Corporate Governance Structure
Governance Structure
Fusheng Precision believes that strong governance is the foundation of sustainable business. Centered on integrity, we have established a comprehensive governance system and continuously refine management processes to ensure that every decision and action complies with laws, regulations, and the highest ethical standards.
Through rigorous monitoring and reporting mechanisms, we implement our Corporate Governance Code, Integrity Management Procedures, and Anti-Corruption Policies, demonstrating our commitment to transparent and ethical operations.
Implementation & Transparent Disclosure
To ensure the Board’s professionalism and independence, we conduct regular performance evaluations, provide ongoing training, and set long-term development goals. All governance operations and outcomes are publicly disclosed in our annual report and governance section on the website, allowing shareholders, investors, and the public to track our progress.
We believe that trust and value are built on integrity and transparency, forming the foundation for a resilient and sustainable future.

Organizational Responsibilities
Description
The Board of Directors of the Company, composed of 7 directors, including 3 independent directors (42.9% of the total directors), holds the board meetings at least once a quarter. In addition, the members of the Board of Directors all have the professional, diverse and complementary backgrounds required for the Company’s operation, which would continue to enhance the functions of the Board of Directors, improve the leadership and management of the management team, attach importance to the protection of shareholders’ rights and interests and the ensure the correctness and transparency of information.
Description
The audit committee of the Company, composed of 3 independent directors, holds meetings at least once a quarter and is responsible for the implementation of the proper presentation of the Company’s financial statements, the selection (dismissal) and determination of independence and performance of certified public accountants, the effective implementation of the Company’s internal control, the Company’s compliance with relevant laws and regulations, and the management and control of the Company’s existing or potential risks, etc.
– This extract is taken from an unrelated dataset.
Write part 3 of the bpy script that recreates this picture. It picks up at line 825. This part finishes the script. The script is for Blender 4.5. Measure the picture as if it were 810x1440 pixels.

8 meetings were held in 2024, with a member attendance rate of 100%.
Description
The remuneration committee of the Company, composed of 3 independent directors, holds at least two meetings every year and is responsible for regularly reviewing remuneration regulations and proposing amendments, formulating and regularly reviewing annual and long-term performance goals and remuneration policies, systems, standards and structures for directors and managers of the Company, regularly assessing the achievement of performance goals of directors and managers of the Company, and determining the content and amount of their respective wage and remuneration, and submitting the proposal to the Board of Directors for discussion.
4 meetings were held in 2024, with a member attendance rate of 100.
Description
Assist the Board of Directors and managers in examining and reviewing the defects of the internal control system and measuring the effectiveness and efficiency of business operations, and provide proposals of improvement in a timely manner to ensure the continuous and effective implementation of the internal control system and serve as the basis for reviewing and revising the internal control system. In 2024, the audit office of the Company conducted two separate discussions with independent directors and certified public accountants to communicate on the implementation, the tracking of the improvement of defects and the effectiveness of audit works.
Description
The accounting manager is also our corporate governance officer.The corporate governance officer is responsible for executing matters related to the Board of Directors’ and shareholders’ meetings, preparing minutes of the Board of Directors’ and shareholders’ meetings, assisting directors in their appointment and continuing education, providing directors with the information required for business execution, and assist directors in complying with any other matters stipulated in laws, regulations, the articles of association or contracts, etc.
The corporate governance officer of the Company had completed 18 hours of continuing education courses in 2024.
Description
Our CFO is also our Chief Sustainability Officer. Fusheng Precision and its subsidiaries worldwide has formed the ESG task force based on different functions to implement the Company’s ESG strategies. We report to the Board of Directors at least once a year on the implementation of sustainable development initiatives. Carbon inventory is a specific project, with results reported to the Board of Directors quarterly.